Rolling Up Lint

4 minutes read

Due to events in Sortable’s past, the bulk of the Sortable codebase predates almost all of its employees. Our code spans a variety of languages, from the business logic written in Scala and Clojure, to Python and Bash glue scripts, and of course various Javascript to be run in the browser. As the company continues to grow, bringing new developers up to speed on company standards and style is going to become increasingly important and time consuming.

Believing that it’s gentler on the ego to be told off by a computer than a fellow human, and that correcting style issues in the code review process distracts from more important matters, we started rolling out Scalastyle and Scapegoat in one of our Scala projects under active development.

Early enforcement of these standards was largely voluntary. For example, attempting to run a build locally using SBT would fail if there were style errors, but the build servers (which run Maven instead) would happily compile it. Despite the relaxed enforcement policy, after several days of work the project had been cleaned of lint, and several bugs were found.

After this early success, we decided to expand the effort to other languages and have lint checks enforced in the code review process.

The result of this initiative was a Python module that would be called by the build script with a list of projects modified by the commit. The script would walk each project’s directory, and run Pylint on any files ending in .py, and shellcheck on any file ending with .sh or starting with an appropriate shebang. If a .scala file was encountered, it would look up a list of directories to project name mappings generated using sbt baseDirectory and add the project name to a set of projects to run sbt scapegoat on after the directory walk was finished. If a project.clj file was found, it would run lein eastwood, lein kibit, and lein bikeshed. While errors from Kibit and Bikeshed would be collected, only those from Eastwood were allowed to signal a failure as neither Kibit nor Bikeshed allowed the silencing of certain types of lint.

Since a file that hasn’t been modified recently is more likely to be obselete, if a Python or shell script hadn’t been modified this year it is grandfathered-in and ignored by the linter. This policy helped reduce the number of shell and Python warnings by a factor of 6.

As each project was cleaned, they would be added to the list of projects to enforce lint rules on — if somebody submitted a pull request for that project containing lint, the build would fail and they would be forced to clean it up before checking in. I made a deliberate decision to enforce lint only on pull requests — if things are dire enough to require a direct push to master, the time spent checking and enforcing lint would just get in the way.

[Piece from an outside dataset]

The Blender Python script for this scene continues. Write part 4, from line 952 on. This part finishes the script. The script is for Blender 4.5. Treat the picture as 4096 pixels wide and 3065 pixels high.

This could result in lint that would block later developers’ commits, but in practice this hasn’t been a problem.

In several weeks, we managed to eliminate all Python and shell lint warnings from the codebase. Here are some lessons we learned along the way:

  • We generate a nightly report of lint reports remaining. These reports are rolled up into a progress report that we render using D3.js. This makes it easier to track progress and encourages efforts to eliminate the warnings.
  • Most linters can be convinced to produce machine-readable output instead of, or in addition to, their normal human-readable output. This is extremely useful not only for generating reports of lint warnings in formats other than plain text, but also for distinguishing between levels of lint severity, rather than relying on the strict pass/fail of the linter’s return code.
  • Code reviews go faster and more smoothly when fixes are grouped into commits by fix type rather than location. This is particularly relevant for Python fixes, where a script that had previously been indented with two-space indents or tabs might have every almost line changed. If the whitespace changes are in their own commit, it’s easier to verify that only whitespace is being changed, and that the behaviour of the code shouldn’t change.
  • This is especially important for projects with a significant legacy component as it might be very difficult to test the changes necessary to fix lint “the right way”. In these cases, it is faster and safer to just suppress the warning locally. It might rankle that the lint hasn’t been cleaned up properly, but:
    1. Warning suppressions appear inline with the code, are easily searchable, and make it clear to any future maintainer that there is work there to be done.
    2. The longer you wait before enforcing lint errors as build errors, the more new lint can creep into the codebase.
  • Linting is often an educational experience. While fixing lint warnings I learned a number of new things about the languages that we use, ranging from the fascinating to the frightening.

Although there’s still a lot of work left to do in fixing up much of the legacy Scala code, already the linting effort has paid off: multiple bugs were found during the clean-up effort, and other bugs were prevented from ever entering the codebase in the short time we have implemented our linting.